No, instead, there is zero infrastructure for bicycling, and all infrastructure is optimized (er, “accommodating”) for driving. However the city staff at this meeting said there are some times, evident from their traffic counts, when bicycles made up 10 percent of traffic on certain streets in the neighborhood.

So there are people bicycling, yet are not accommodated. Driving is fully accommodated and anything less than that is essentially impinging on this motorist’s right to drive and park for free on publicly-funded streets.

Chicago’s TOD rule is the only reason multi-family is being built in neighborhoods

This is the ordinance that says residential developments have to provide 0.5 car parking spaces per home, and that the minimum home size can be smaller.

How many units? At least 1,500. Here’re the 19 buildings I know about that are being built within 600 and 1,200 feet* of a Chicago Transit Authority ‘L’ station – the only areas, essentially, where multi-family housing can be developed.

Why can’t dense housing be built elsewhere? Because the most desirable living areas in Chicago – along retail streets in Logan Square, North Center, Lincoln Park, Lakeview, and West Town – are zoned for single-family use. (And ad-hoc zoning districts taking the place of community land use planning.)

How do I know popular neighborhoods are zoned for single-family use? Because Daniel Hertz’s new Simplified Chicago Zoning Map makes it easy to see. Yep, even along those dense business districts and even outside the train stations.

Do the single-family home zones contain single-family homes now? Absolutely not! Much of the buildings in areas zoned for single-family homes have everything but! The particular view of the map that Hertz uses in his blog post shows that even adjacent to CTA stations, and within 1 block, there are only single-family zones (in red). There are many multi-family buildings in these red zones.

Red areas are zoned for single-family homes only.

Red areas are zoned for single-family homes only. View the map.

What ends up happening there? Teardowns. And the Lakeview Chamber of Commerce finds believes that non-matching zoning – it matches neither the existing uses nor the needs for the neighborhood – and teardowns are going to cut into consumer spending on its lively retail streets. Lakeview is seeing a population change to families which tend to have less disposable income.

More housing in a popular neighborhood means more shoppers, more property taxes, more “boots on the ground”, more “pedestrian congestion” in front of our local businesses.

Doesn’t the ordinance make station-adjacent parcels friendly to multi-family housing because of the TOD ordinance? Yes, and no. As Hertz points out, “virtually every sizable development involves a zoning variance or planned development process that goes beyond the zoning you’ll see on the map”.

The TOD ordinance is 19 months old and working exactly as intended, building more housing next to train stations, and giving more people the opportunity to have access to affordable transportation.
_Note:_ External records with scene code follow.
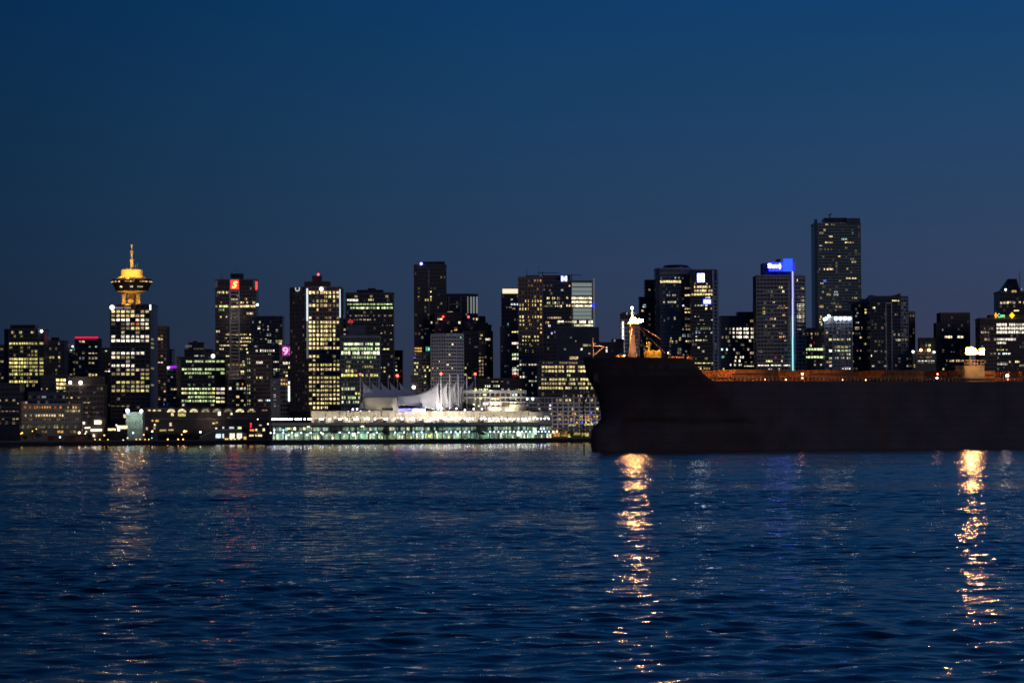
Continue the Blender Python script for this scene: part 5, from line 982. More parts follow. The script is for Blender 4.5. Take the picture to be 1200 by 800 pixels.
    xs = [318.8, 321.5, 324.5, 327.5, 330, 333, 336, 339, 341.5, 346, 349, 352, 356.5, 361, 363.5, 374.5, 377.5, 386, 397, 398.6, 405.5, 415, 418, 427.5, 431.5, 439, 450.5, 453, 461.5, 470.5, 480.5, 484, 492.5, 504.5, 507.8, 511.2, 519.5, 522.5, 525.8, 529.2, 532.5, 538.5, 544, 547, 549.6, 553.6, 563.8, 568, 573.2, 578.4, 583, 587.5, 592, 597, 601.8, 606.6, 611.4, 615.5, 620.2, 624.8, 629, 633.4, 637.8, 642.6]
    for x in xs: put(up, tuple(pw(x, 5.2, z9+.02)))
    lo = protos('quay_lamp', 'bluish globe lamp on a post along the pier\'s lower quay walk', 'lamps along the lower quay walk of the pier', 5.0, .48, glow_l)
    xs = [316.6, 321, 331.5, 341.5, 352.5, 363.5, 375.5, 397.5, 408.5, 419.5, 430.3, 441, 462.5, 473, 484, 493.5, 510.5, 522.6, 528, 533.3, 538.6, 544, 549.2, 573.6, 578.6, 583.5, 588.2, 592.5, 597, 601.8, 606.4, 611.2, 615.8, 620.4, 630.5, 634.6, 638.6, 642.6]
    for x in xs: put(lo, tuple(pw(x, 1.2, 3.12)))
    sm = protos('wall_lamp', 'small bluish globe lamp above the lower quay walk, near the pier end', 'small lamps above the quay walk', 1.2, .45, glow_l)
    for x in (321, 331.6, 633, 637): put(sm, tuple(pw(x, 2.6, 8.85)))
    rf = protos('roof_deck_lamp', 'bright globe lamp on the pier roof at the foot of the sails', 'lamps on the pier roof below the sails', 1.6, .62, glow('roof_deck_light', (.92, .88, 1), 6))
    for x, y in ((408, 482.2), (413, 479.4), (418, 479.2), (422.3, 482), (432.4, 482), (442, 482.4), (454, 482), (465, 482.2), (467.5, 480), (478, 482), (489, 482.5), (513.2, 479), (534.4, 478.5), (554.6, 479), (544.4, 480.2), (564.4, 479), (574.2, 479), (585.6, 479.5), (606, 482.4), (608.5, 485.5)):
        q = pw(x, 24, 0) if x < 550 else pw(x, 29, 0); put(rf, (q.x, q.y, ZZ(y, q.y, x)-1.6))
    big = protos('roof_floodlight', 'biggest and brightest white floodlight on the pier roof, before the blue band', None, 2.2, 1.5, glow('flood_light', (1, .97, 1), 8)); q = pw(474.5, 24, 0); put(big, (q.x, q.y, ZZ(480.8, q.y, 474.5)-2.2)); 
    if 'group' in big: del big['group']
    tl = protos('terrace_lamp', 'white globe lamp in the trio on the terrace below the balcony', 'three lamps on the terrace', 1.2, .6, glow_u)
    for x in (566.8, 570.4, 575.4): q = pw(x, 31, 0); put(tl, (q.x, q.y, ZZ(472.8, q.y, x)-1.2))
    cl = (1, .90, .70)
    for x in (372, 392, 412, 432, 455, 478, 500, 524, 548, 570, 590, 608, 628): q = pw(x, 13, 17.6); point('wall_fill', q, 2600, cl, .6, 2.2, q+Vector((PN.x*8, PN.y*8, .6)))  # unseen spots added to brighten the promenade wall
    for x, e_, tx in ((470, 11000, 488), (488, 16000, 505), (503, 20000, 520), (518, 24000, 535), (534, 21000, 550)):
        q = pw(x, 2.0, 19.0); tg = G(tx, 2330, 470); point('sail_floodlight', q, e_, (1, .95, .90), .5, 1.5, (tg.x, tg.y, ZZ(462, 2330, tx)))
    q = pw(440, 2.0, 19); tg = G(444, 2290, 470); point('sail_floodlight', q, 6500, (1, .93, .85), .5, .9, (tg.x, tg.y, ZZ(473, 2290, 444)))
    for x in (330, 350, 372, 400, 425, 450, 475, 500, 525, 548, 575, 600, 625): q = pw(x, 8, 7.0); point('arcade_light', q, 1700, (.75, 1, .8), .5, 2.6, q+Vector((PN.x*8, PN.y*8, -1)))
    q = pw(585, 27, 0); q.z = zt+4; point('terrace_light', q, 4400, cl, .6, 2.4, q+Vector((PN.x*8, PN.y*8, .5))); q = pw(605, 27, 0); q.z = zt+4; point('terrace_light', q, 3600, cl, .6, 2.4, q+Vector((PN.x*8, PN.y*8, .5)))
    for x, d_, z_, e in ((262, 2452, 9, 260), (283, 2452, 8, 200), (215, 2450, 8, 500), (235, 2450, 8, 350), (245, 2490, 18, 900), (300, 2452, 8, 200), (180, 2450, 8, 300), (515, 2440, 30, 4500), (535, 2440, 30, 3000), (494, 2450, 25, 1500), (100, 2550, 12, 500), (60, 2515, 12, 350), (322, 2500, 14, 900), (665, 2500, 12, 1500), (690, 2500, 12, 1200), (640, 2500, 12, 900), (275, 2660, 60, 5000), (275, 2670, 110, 3000)): q = G(x, d_, 490); point('facade_fill', (q.x, q.y, z_), e, (1, .82, .66), .6, 2.5, (q.x, q.y+20, z_+4))  # unseen spots added to lift the facades out of the dark
    # trees on the quay walk
    return R
def tree(name, p, h, w, label, seed, m, group=None, trunk=.25):
    rr = random.Random(seed); t = thing(name, tuple(p), label, 'tree', group)
    b = MB(); p = Vector(p); b.tube(p, p+Vector((0, 0, h*.45)), .02*h, .012*h)
    for i in range(5):
        a = rr.uniform(0, 6.28); b.tube(p+Vector((0, 0, h*rr.uniform(.25, .45))), p+Vector((math.cos(a)*w*.35, math.sin(a)*w*.35, h*rr.uniform(.6, .8))), .01*h, .004*h, 5)
    b.build('trunk', mat('bark', (.05, .04, .03), .9), t)
    b = MB(); lobes = [(Vector((rr.uniform(-.3, .3)*w, rr.uniform(-.3, .3)*w, h*rr.uniform(.45, .85))), rr.uniform(.18, .32)*w) for _ in range(9)]
    for c, r_ in lobes:
        for k in range(60):
            d = Vector((rr.gauss(0, 1), rr.gauss(0, 1), rr.gauss(0, 1))).normalized()*r_*rr.uniform(.5, 1.05); q = p+c+d; s = rr.uniform(.25, .6)
            u = Vector((rr.gauss(0, 1), rr.gauss(0, 1), rr.gauss(0, 1))).normalized(); v = u.orthogonal().normalized()
            b.add([q-u*s*.5, q+v*s*.35, q+u*s*.5, q-v*s*.35], [(0, 1, 2, 3)])
    b.build('crown', m, t); return t
pier()
leaf = mat('leaves', (.06, .09, .04), .8)
for i, (x, h, lab) in enumerate(((376, 7, 'small tree lit green on the quay walk left of the dark stair gap'), (391, 8, 'dark tree at the dark stair gap of the quay walk'), (449, 8.5, 'broad dark tree on the quay walk below the left end of the sails'),
                                 (454, 6.5, 'lower tree beside the broad dark tree on the quay walk'), (558, 8.5, 'tallest dark tree on the quay walk, below the right end of the sails'), (564, 7, 'rounded tree just right of the tallest tree of the quay walk'))):
    q = pw(x, 6, 3.1); tree('quay_tree', q, h, h*.75, lab, 20+i, leaf, 'trees on the quay walk')

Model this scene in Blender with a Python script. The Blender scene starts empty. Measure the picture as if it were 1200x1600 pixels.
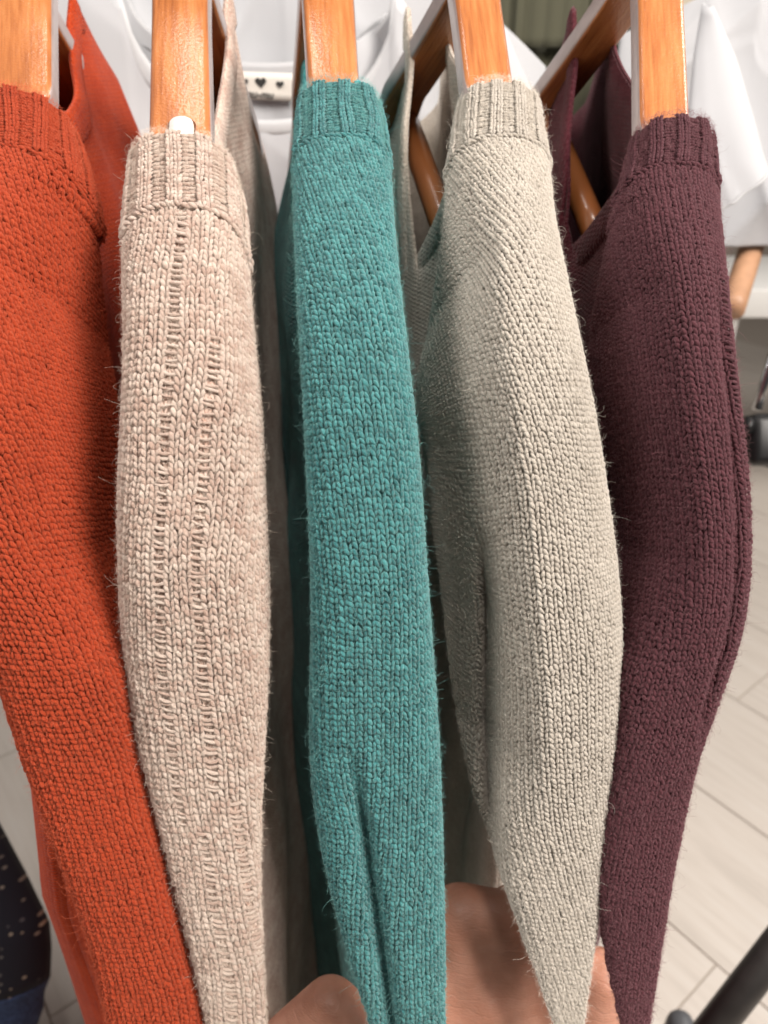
import bpy, bmesh, math, random
import numpy as np
from mathutils import Vector, Matrix

SC = bpy.context.scene
COL = SC.collection
rng = np.random.default_rng(7)
random.seed(7)

# ------------------------------------------------------------------ camera
PITCH = math.radians(30.0)
CAMZ = 1.5
FPX = 1600 * 26 / 36.0
cam_d = bpy.data.cameras.new('camera')
cam = bpy.data.objects.new('camera', cam_d)
COL.objects.link(cam)
cam.location = (0, 0, CAMZ)
cam.rotation_euler = (math.pi / 2 - PITCH, 0, 0)
cam_d.sensor_fit = 'VERTICAL'
cam_d.sensor_height = 36
cam_d.lens = 26
cam_d.clip_start = 0.01
cam_d.clip_end = 60
cam_d.dof.use_dof = True
cam_d.dof.focus_distance = 0.40
cam_d.dof.aperture_fstop = 7.5
SC.camera = cam

# ------------------------------------------------------------------ world, lamps, exposure
world = bpy.data.worlds.new('World')
SC.world = world
world.use_nodes = True
bg = world.node_tree.nodes['Background']
bg.inputs[0].default_value = (1.0, 0.96, 0.92, 1)
bg.inputs[1].default_value = 0.05


def area(name, loc, target, size, power, color, size_y=None):
    l = bpy.data.lights.new(name, 'AREA')
    l.energy = power
    l.color = color
    l.shape = 'RECTANGLE'
    l.size = size
    l.size_y = size_y or size
    o = bpy.data.objects.new(name, l)
    COL.objects.link(o)
    o.location = loc
    d = Vector(target) - Vector(loc)
    o.rotation_euler = d.to_track_quat('-Z', 'Y').to_euler()
    return o


# lamps out of view: overhead, right, back rack, aisle; the two at left are added
area('unseen_lamp', (0.05, 0.06, 2.80), (0.05, 0.35, 1.25), 0.16, 8, (1.0, 0.93, 0.86), 0.5)
area('unseen_lamp', (1.22, -0.30, 2.50), (0.05, 0.35, 1.2), 0.75, 76, (1.0, 0.93, 0.86), 1.1)
area('unseen_lamp', (-1.45, -0.10, 2.45), (0.0, 0.35, 1.2), 0.75, 20, (1.0, 0.93, 0.86), 1.0)  # added fill from the left, set aside so the gaps between sweaters stay dark
area('unseen_lamp', (-0.28, 1.15, 2.9), (-0.1, 0.55, 1.5), 0.22, 2.2, (1.0, 0.95, 0.9))
area('unseen_lamp', (2.3, 1.7, 3.0), (1.5, 1.7, 0.0), 1.1, 60, (1.0, 0.94, 0.87))
area('unseen_lamp', (-1.5, 0.45, 2.6), (0.0, 1.0, 1.4), 0.6, 12, (1.0, 0.97, 0.94))  # added to light the white shirts behind

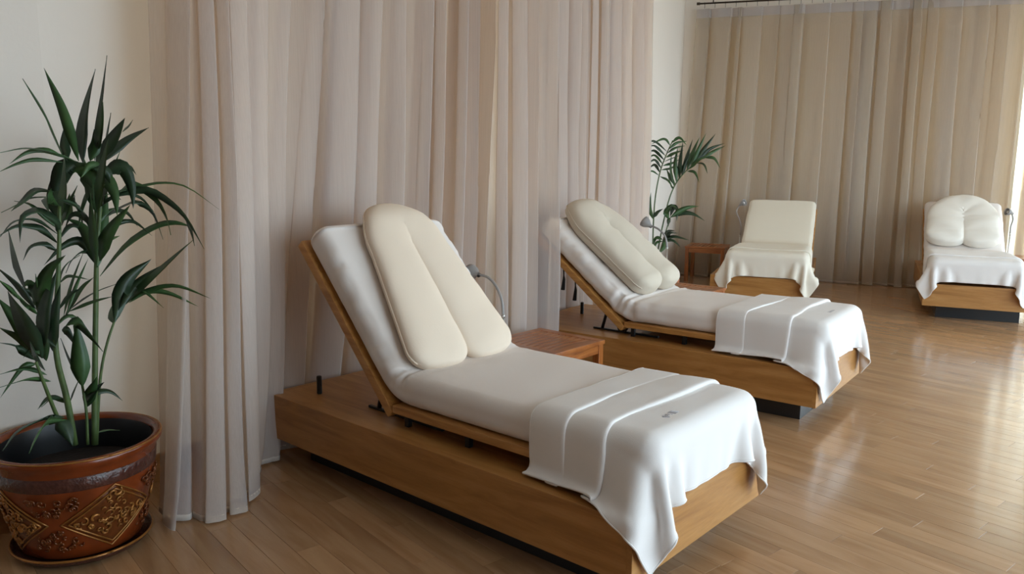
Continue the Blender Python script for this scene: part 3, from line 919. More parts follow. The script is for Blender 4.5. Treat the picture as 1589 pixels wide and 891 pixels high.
def make_towel(i, label, m, u0, u1, v0, v1, ridges, seed, skew=0.0, logo=None):
    (ox, oy), rz = BEDS[i]
    nu, nv = int((u1 - u0) / 0.021) + 1, int((v1 - v0) / 0.021) + 1
    X = drape(u0, u1, v0, v1, nu, nv, seed, skew=skew)
    # rows along the towel: (place on the cloth, height above it, how far it belongs to a pleat)
    rows = []; prev = u0; step = 0.008
    for r, hgt in ridges:
        n_ = int((r - prev) / step)
        for k in range(n_):
            f = k / n_; rows.append((prev + (r - prev) * f, hgt * (f ** 0.7), r, f))
        for k in range(1, 8):                 # rounded lip, turning under
            a_ = PI * k / 8
            rows.append((r + 0.6 * hgt * math.sin(a_), hgt * (0.58 + 0.42 * math.cos(a_)), r, 1.0))
        for k in range(1, 5): rows.append((r - 0.011 * k, hgt * (0.16 - 0.03 * k), r, 1.0))
        prev = r - 0.046
        rows.append((prev, 0.0, r, 1.0))
    n_ = int((u1 - prev) / step)
    rl = ridges[-1][0]
    for k in range(1, n_ + 1):
        sv = prev + (u1 - prev) * k / n_
        rows.append((sv, 0.0, rl, max(0.0, 1 - k * step / 0.10)))
    vs_ = np.linspace(0, nv - 1.0001, nv * 3)
    tt = np.linspace(0, 1, len(vs_))
    du_ = (u1 - u0) / (nu - 1)
    # smoothed dense copy of the draped cloth, sampled row by row
    ud = np.linspace(0, nu - 1.0001, nu * 3)
    D = grid_sample(X, ud, vs_)
    for _ in range(6):
        D[1:-1, 1:-1] = 0.5 * D[1:-1, 1:-1] + 0.125 * (D[2:, 1:-1] + D[:-2, 1:-1] + D[1:-1, 2:] + D[1:-1, :-2])
    tu = np.gradient(D, axis=0); tv = np.gradient(D, axis=1)
    ND = np.cross(tu, tv); ND /= np.maximum(np.linalg.norm(ND, axis=-1, keepdims=True), 1e-9)
    G = np.zeros((len(rows), len(vs_), 3)); nrm = np.zeros_like(G)
    jj = np.arange(len(vs_))
    for k, (sv, hh, r, wgt) in enumerate(rows):
        wob = wgt * (0.014 * np.sin(tt * 5 + r * 40) + 0.006 * np.sin(tt * 13 + r * 90))
        idx = np.clip((sv + wob - u0) / (u1 - u0) * (len(ud) - 1), 0, len(ud) - 1.001)
        i0 = idx.astype(int); f = (idx - i0)[:, None]
        p = D[i0, jj] * (1 - f) + D[i0 + 1, jj] * f
        n1 = ND[i0, jj] * (1 - f) + ND[i0 + 1, jj] * f
        G[k] = p + n1 * (hh * (0.8 + 0.25 * np.sin(tt * 9 + r * 17)))[:, None]; nrm[k] = n1
    s = np.array([q[0] for q in rows])
    # slight waviness of thick terry
    a, b = G.shape[:2]
    V = []
    for x in range(a):
        for y in range(b):
            p = Vector(G[x, y]); w = noise.noise((p.x * 9 + seed, p.y * 9, p.z * 9)) * 0.003
            V.append(p + Vector(nrm[x, y]) * (w + 0.003))
    Fc = [(x * b + y, (x + 1) * b + y, (x + 1) * b + y + 1, x * b + y + 1) for x in range(a - 1) for y in range(b - 1)]
    root = empty('towel', (ox, oy, 0), rz); tag(root, label, 'towel', 'towels over the lounger feet')
    o = from_pd('cloth', V, Fc, m, root)
    md = o.modifiers.new('thickness', 'SOLIDIFY'); md.thickness = 0.006; md.offset = 0.0
    # sewn edge
    edge = [V[x * b] for x in range(a)] + [V[(a - 1) * b + y] for y in range(b)] + [V[x * b + b - 1] for x in range(a - 1, -1, -1)] + [V[y] for y in range(b - 1, -1, -1)]
    ee = [edge[0]]
    for p in edge[1:]:
        if (p - ee[-1]).length > 0.004: ee.append(p)
    tube('sewn_edge', ee, 0.0045, m, root, 6)
    if logo:
        lu, lv, strokes = logo
        k = len(rows) - 1 - int(np.argmin(np.abs(s[::-1] - lu))); j = int(round((lv - v0) / (v1 - v0) * (len(vs_) - 1)))
        p0 = Vector(V[k * b + j]); eu = (Vector(V[(k + 2) * b + j]) - p0).normalized(); ev = (Vector(V[k * b + j + 3]) - p0).normalized()
        nn = Vector(nrm[k, j])
        VA = np.array([tuple(q) for q in V])
        LV, LF = [], []
        def lift(x, y):
            # follow the cloth below the stitching
            q = p0 + ev * x + eu * y
            best = int(((VA - np.array(tuple(q))) ** 2).sum(-1).argmin())
            pl = V[best]; nb = Vector(nrm[best // b, best % b])
            q = q - nb * (q - pl).dot(nb)
            return q + nb * 0.0032
        for st_ in strokes:
            pts = [lift(x, y) for x, y in st_[1:]]
            TV, TF = tube_geo(pts, st_[0], 5)
            b0 = len(LV); LV += TV; LF += [tuple(b0 + t for t in f) for f in TF]
        from_pd('emblem', LV, LF, M_logo, root)
    return root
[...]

So it needs an upgrade to be able to do more. Since, in Chicago, zoning is our land use plan, we need the best kind of zoning rules and this is one of the best.

Imagine what the TOD ordinance could do if it were expanded. Think, making the parking requirement relief and allowing different unit sizes by-right instead of going through an arduous and expensive zoning change process. Then, expanding the rule to include more than just 600 feet (which is less than a block) from a train station – people walk several blocks to get to CTA stations, and bike even more. And, beefing up the affordable housing requirements.

Let’s do this, Commissioner Andrew Mooney. Let’s do this, housing advocates. Let’s do this, transit advocates. I’m looking at you, Latin United Community Housing Association (LUCHA), Logan Square Neighborhood Association (LSNA), We Are/Somos Logan Square, Pilsen Alliance, Metropolitan Planning Council (MPC), Active Transportation Alliance, and the Center for Neighborhood Technology (CNT).

* The distance depends on existing Pedestrian Street zoning. If the property is on a designated Pedestrian Street then the station can be up to 1,200 for the ordinance to apply, double the normal 600 feet.